The collection, which takes its name from a line from the swirling, psychedelic Lucy in the Sky with Diamonds, features the work of poets who lived through the Beatles' 1960s and those who came after.

They include Simon Armitage, Carol Ann Duffy, Elaine Feinstein, Peter Finch, Adrian Henry, Roddy Lumsden, Lachlan MacKinnon, Roger McGough, Sheenagh Pugh, Jeremy Reed and Carol Rumens. Also included, naturally, is Philip Larkin, whose 1974 poem, Annus Mirabilis, contained the oft-quoted: "Sexual intercourse began/ In nineteen sixty-three/(which was rather late for me) -/Between the end of the Chatterley ban/And the Beatles' first LP."

CRASH COURSE

"Every house," William Thackeray noted in Pendennis, "has its skeleton in it somewhere." But, as the novelist Elizabeth Bowen wrote more than a century later, as the 1960s were dawning, "Nothing changes more than the notion of what is shocking".

It's an observation amply illustrated by a fascinating new social history from Deborah Cohen, Family Secrets: Living with Shame from the Victorians to the Present Day (Viking).

Drawing upon years of research in previously sealed archives, Cohen has been able to piece together an account of how much has changed over the past 200 years in attitudes regarding such once-scandalous matters as interracial intercourse and its mixed-race progeny, adultery, illegitimacy, mental disability and homosexuality - all the subjects that, as one critic noted, novelists have steadily relied upon since the 19th century.

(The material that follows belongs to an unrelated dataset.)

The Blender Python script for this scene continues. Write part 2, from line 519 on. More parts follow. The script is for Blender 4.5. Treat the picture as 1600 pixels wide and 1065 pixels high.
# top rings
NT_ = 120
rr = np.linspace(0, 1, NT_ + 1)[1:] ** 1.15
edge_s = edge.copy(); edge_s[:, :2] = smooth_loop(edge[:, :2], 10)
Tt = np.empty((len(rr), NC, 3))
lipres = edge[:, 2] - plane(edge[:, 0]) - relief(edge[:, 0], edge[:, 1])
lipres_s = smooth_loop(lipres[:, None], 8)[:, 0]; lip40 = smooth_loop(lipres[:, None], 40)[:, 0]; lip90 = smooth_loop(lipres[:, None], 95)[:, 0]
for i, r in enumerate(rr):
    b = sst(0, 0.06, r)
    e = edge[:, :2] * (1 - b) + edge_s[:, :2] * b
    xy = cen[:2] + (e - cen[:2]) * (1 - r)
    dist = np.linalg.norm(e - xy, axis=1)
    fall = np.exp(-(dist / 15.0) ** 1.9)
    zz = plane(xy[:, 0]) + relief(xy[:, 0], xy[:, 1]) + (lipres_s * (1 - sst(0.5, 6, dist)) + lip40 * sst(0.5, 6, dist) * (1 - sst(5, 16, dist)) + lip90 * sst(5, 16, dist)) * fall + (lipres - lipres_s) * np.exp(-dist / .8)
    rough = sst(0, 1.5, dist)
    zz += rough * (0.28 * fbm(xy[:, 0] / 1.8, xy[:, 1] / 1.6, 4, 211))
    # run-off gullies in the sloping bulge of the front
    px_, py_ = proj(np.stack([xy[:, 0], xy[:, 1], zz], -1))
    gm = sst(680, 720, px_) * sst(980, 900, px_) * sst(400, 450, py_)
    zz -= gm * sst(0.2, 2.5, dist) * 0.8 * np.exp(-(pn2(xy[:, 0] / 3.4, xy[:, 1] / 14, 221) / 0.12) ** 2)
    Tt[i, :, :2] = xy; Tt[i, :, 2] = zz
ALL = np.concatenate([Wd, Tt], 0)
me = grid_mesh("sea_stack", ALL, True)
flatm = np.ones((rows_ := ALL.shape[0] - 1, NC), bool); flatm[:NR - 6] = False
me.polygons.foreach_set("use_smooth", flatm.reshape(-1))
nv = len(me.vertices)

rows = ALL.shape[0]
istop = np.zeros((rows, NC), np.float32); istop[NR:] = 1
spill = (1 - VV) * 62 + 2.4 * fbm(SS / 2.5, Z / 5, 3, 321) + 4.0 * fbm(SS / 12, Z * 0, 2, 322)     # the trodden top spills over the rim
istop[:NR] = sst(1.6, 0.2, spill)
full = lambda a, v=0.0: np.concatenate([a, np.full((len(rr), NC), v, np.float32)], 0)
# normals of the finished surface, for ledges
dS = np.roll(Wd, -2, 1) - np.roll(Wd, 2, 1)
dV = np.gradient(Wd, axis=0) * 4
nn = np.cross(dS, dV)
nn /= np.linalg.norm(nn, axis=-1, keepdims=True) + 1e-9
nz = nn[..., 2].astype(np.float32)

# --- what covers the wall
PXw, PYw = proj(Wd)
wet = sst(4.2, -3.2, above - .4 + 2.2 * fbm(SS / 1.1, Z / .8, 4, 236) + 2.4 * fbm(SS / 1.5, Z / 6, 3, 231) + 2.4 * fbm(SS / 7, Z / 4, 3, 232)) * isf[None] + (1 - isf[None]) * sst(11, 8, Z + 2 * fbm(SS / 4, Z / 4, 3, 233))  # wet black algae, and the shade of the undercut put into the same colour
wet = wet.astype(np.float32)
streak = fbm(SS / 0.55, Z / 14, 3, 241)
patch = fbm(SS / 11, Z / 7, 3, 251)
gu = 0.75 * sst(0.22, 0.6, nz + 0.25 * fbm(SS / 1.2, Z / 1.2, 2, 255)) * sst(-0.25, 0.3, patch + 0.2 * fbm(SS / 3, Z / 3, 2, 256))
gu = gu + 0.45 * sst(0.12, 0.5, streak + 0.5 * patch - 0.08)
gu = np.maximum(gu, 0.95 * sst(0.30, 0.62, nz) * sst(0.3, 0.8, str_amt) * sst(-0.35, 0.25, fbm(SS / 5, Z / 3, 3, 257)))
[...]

What's new in Cohen's work is that it demonstrates how the familial dynamics of shame and guilt - so often regarded as repressive and backward - played an important role in the transformation of social mores from the Victorian era onwards.

THE BOTTOM LINE

"What can induce you to squander [millions] of rupees in coming to a poor rocky country like ours, and all in order to force upon us a [rascal] as a king, who the moment you turn your backs, will be upset by Dost Mohammad, our own king?" - Return of a King: The Battle for Afghanistan, by William Dalrymple (Bloomsbury).